A l’Assemblée, les députés RN ayant feuilleté les pages du quotidien se sont frotté les paluches. «Merci à la première dame d’apporter son soutien à la proposition que je défendrai aujourd’hui à l’Assemblée», a tweeté Roger Chudeau, l’auteur du texte et ancien conseiller éducation de François Fillon. Salle des Quatre-Colonnes, Marine Le Pen s’est également réjouie de ce soutien inopiné : «Elle y est favorable comme de nombreux Français.» Dans l’hémicycle, le RN a fanfaronné après ce «soutien inattendu», dixit Chudeau. «Pour une fois, la lumière vient de l’Elysée», a gloussé Julien Odoul. Voir l’épouse du chef de l’Etat apporter de l’eau au moulin lepéniste a en revanche horripilé la gauche. «C’est le « en même temps », grince Jérôme Guedj, député PS de l’Essonne. Le RN est dans un sujet de bataille culturelle, ils prennent tout ce qu’ils veulent prendre.» Un de ses collègues de la Nouvelle Union populaire écologique et sociale (Nupes) mord les chevilles conservatrices de l’ex-prof de français. «Brigitte Macron, c’est le pensionnat de Chavagnes.» Et une députée Renaissance de soupirer : «C’est vrai que ça ne nous aide pas. Politiquement, c’est désastreux.»
«Rien n’était prémédité»
Un poil gênée, la majorité plaide la pure coïncidence d’une interview tombant pendant la niche législative du RN. «La première dame n’a pas de conseiller parlementaire, si ?» feint d’interroger une députée Renaissance. «Rien n’était prémédité dans ses propos, elle s’était déjà prononcée pour l’uniforme, défend-on au ministère de l’Education nationale. Elle s’exprime en son nom propre. La position du gouvernement est claire : pas de loi sur l’uniforme.» «C’est une déconvenue pour le ministre», écorche un député Nupes.

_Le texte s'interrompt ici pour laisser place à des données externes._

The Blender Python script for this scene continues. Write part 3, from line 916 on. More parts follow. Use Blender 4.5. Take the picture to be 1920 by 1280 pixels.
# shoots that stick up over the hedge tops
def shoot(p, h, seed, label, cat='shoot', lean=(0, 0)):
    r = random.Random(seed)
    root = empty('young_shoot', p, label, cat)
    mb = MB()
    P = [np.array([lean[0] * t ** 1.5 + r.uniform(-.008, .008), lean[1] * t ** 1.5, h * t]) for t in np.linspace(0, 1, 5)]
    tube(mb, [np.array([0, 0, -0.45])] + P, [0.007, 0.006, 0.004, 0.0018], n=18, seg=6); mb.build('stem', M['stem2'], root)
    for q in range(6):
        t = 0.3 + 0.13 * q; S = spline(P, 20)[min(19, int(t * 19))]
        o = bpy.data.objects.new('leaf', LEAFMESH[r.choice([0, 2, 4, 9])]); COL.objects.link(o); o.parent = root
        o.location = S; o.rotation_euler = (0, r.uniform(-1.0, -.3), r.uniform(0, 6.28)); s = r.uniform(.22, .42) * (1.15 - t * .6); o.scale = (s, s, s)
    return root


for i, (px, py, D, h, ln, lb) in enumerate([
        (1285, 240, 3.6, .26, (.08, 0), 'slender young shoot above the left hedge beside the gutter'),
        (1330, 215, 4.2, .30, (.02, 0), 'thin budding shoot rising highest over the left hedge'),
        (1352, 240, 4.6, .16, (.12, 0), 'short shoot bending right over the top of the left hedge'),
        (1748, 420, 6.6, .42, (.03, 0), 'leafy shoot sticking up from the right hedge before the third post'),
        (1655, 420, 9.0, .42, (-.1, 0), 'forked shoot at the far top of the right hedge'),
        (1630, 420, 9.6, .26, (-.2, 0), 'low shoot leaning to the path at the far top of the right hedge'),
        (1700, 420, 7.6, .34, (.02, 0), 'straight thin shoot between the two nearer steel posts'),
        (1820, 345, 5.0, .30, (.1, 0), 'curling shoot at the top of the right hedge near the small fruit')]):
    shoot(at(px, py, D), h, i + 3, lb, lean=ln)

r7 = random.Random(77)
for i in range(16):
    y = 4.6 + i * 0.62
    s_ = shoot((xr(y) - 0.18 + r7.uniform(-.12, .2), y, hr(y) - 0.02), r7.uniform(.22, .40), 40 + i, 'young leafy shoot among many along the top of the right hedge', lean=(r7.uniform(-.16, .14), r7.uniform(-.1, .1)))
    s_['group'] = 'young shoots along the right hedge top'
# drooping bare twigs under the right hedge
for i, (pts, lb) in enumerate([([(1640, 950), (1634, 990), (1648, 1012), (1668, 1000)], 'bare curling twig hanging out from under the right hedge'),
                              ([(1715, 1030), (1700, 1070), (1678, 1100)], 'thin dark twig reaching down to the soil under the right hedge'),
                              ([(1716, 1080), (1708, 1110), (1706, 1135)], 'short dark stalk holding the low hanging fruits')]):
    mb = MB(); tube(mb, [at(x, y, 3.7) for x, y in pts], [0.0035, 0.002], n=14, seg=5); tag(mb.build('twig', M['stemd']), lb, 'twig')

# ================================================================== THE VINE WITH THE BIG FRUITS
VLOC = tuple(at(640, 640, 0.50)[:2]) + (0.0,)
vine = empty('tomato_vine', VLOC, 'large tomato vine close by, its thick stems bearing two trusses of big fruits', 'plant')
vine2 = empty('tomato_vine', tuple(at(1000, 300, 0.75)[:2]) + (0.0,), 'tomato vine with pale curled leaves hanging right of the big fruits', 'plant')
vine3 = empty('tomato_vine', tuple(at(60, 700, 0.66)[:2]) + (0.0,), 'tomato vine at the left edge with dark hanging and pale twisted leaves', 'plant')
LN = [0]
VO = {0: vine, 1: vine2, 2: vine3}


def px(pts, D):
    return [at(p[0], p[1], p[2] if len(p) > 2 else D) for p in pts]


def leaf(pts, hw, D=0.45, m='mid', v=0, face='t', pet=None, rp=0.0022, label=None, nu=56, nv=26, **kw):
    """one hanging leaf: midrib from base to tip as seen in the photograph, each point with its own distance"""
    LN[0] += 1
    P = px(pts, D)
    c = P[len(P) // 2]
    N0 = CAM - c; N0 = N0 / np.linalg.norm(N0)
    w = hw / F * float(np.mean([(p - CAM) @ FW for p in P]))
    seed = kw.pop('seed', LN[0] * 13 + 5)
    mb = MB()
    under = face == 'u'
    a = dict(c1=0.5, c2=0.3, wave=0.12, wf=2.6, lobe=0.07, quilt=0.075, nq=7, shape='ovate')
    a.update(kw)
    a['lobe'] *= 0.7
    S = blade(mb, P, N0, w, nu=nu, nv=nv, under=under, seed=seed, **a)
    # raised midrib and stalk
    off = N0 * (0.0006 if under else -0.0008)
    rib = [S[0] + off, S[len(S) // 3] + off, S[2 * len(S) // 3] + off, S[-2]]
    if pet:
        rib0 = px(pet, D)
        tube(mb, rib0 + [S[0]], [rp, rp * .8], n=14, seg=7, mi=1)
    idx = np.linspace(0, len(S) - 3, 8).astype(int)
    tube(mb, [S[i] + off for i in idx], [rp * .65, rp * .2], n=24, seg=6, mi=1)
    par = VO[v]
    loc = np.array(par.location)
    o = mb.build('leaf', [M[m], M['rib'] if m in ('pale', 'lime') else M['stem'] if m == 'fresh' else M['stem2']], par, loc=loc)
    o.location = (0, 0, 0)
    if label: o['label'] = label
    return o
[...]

En commission, les députés de la majorité avaient respecté la ligne de Pap Ndiaye, rejetant l’obligation du port de l’uniforme. Le cabinet du ministre fait valoir que le droit français autorise déjà des expérimentations. Les conseils d’école peuvent imposer une tenue d’établissement dans le premier degré, de même que les conseils d’établissement dans le second degré. Alors que la proposition de loi RN était débattue jeudi en soirée, les députés de la majorité devaient s’en tenir à cette ligne. Au Palais-Bourbon, ils se sont fait spectateurs des piques entre le RN et la gauche.

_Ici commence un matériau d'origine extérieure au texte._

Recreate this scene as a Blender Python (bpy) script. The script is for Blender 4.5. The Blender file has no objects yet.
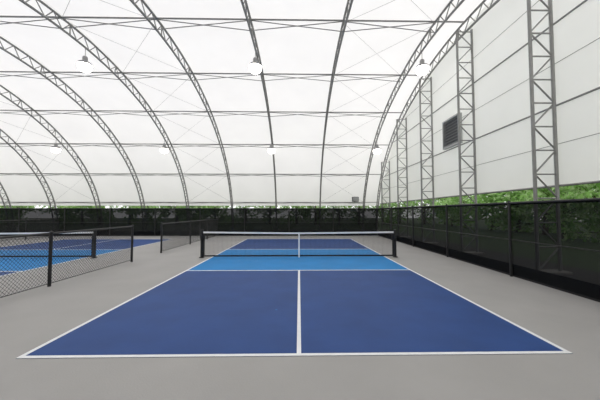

«Pour aujourd’hui, c’est réglé», soufflait une députée Renaissance. Et demain ? Le débat dans lequel Brigitte Macron s’est immiscée demeure miné pour la majorité. Une poignée de députés Renaissance, encouragés par la secrétaire d’Etat à la Citoyenneté, la Néo-Calédonienne Sonia Backès, avaient déjà envisagé en novembre de déposer une proposition de loi pour favoriser le port de l’uniforme à l’école. «Ça fonctionne et plus personne ne le remet en cause, défend Nicolas Metzdorf, député Renaissance de Nouvelle-Calédonie, où l’uniforme est en vigueur depuis 2017 dans la province sud. C’est aussi un gain de pouvoir d’achat pour les familles. Si ça fonctionne en Nouvelle-Calédonie, il n’y a pas de raison que ça ne fonctionne pas en France métropolitaine.» Cette initiative de sept élus pro-uniforme, dont les députés de Paris Caroline Yadan et Benjamin Haddad, a chiffonné Pap Ndiaye et n’a accouché que de la mise en place d’un groupe de travail. Des députés anti-uniforme, comme Cécile Rilhac (Val-d’Oise), ont réussi à s’y incruster in extremis. Réunis dans une boucle Telegram sobrement intitulée «Tenue d’établissement», ils sont désormais 18 parlementaires Renaissance à mener des auditions de recteurs, d’associations de parents d’élèves et de syndicats de professeurs. Autrice d’un amendement vidant de sa substance la proposition de loi de Roger Chudeau, Rilhac a créé une boucle d’une soixantaine de députés Renaissance pour coordonner la riposte contre l’initiative du RN. «Spontanément, personne ne parle de l’uniforme pour régler les maux de l’école», constate-t-elle après de nombreuses visites d’établissements scolaires. «L’uniforme participe à une forme d’embrigadement. Je trouve ça malsain», renchérit l’un de ses collègues. «Moi aussi j’ai porté un uniforme, je n’en suis pas nostalgique», grince une députée Renaissance. Bref, les parlementaires macronistes semblent majoritairement rétifs à une nouvelle loi. «On est censés s’être mis d’accord courant mars, mais le consensus va être difficile à trouver», confirme Rilhac.
«Je ne le connais pas»
La séquence n’aide pas à désamorcer une rumeur de mésentente entre Pap Ndiaye et la première dame, très proche de son prédécesseur Jean-Michel Blanquer. «Je ne le connais pas», a déclaré Brigitte Macron à l’Obs dans un long portrait publié en décembre. Les entourages du ministre et de l’épouse du chef de l’Etat vantent pourtant à Libération une relation «très cordiale». La droite semble pressée d’exploiter le filon. «Voilà une cause sur laquelle nous pourrons nous retrouver, a salué le président des sénateurs LR, Bruno Retailleau, en tweetant les propos de la première dame sur l’uniforme. Nous porterons une telle proposition très prochainement au Sénat.»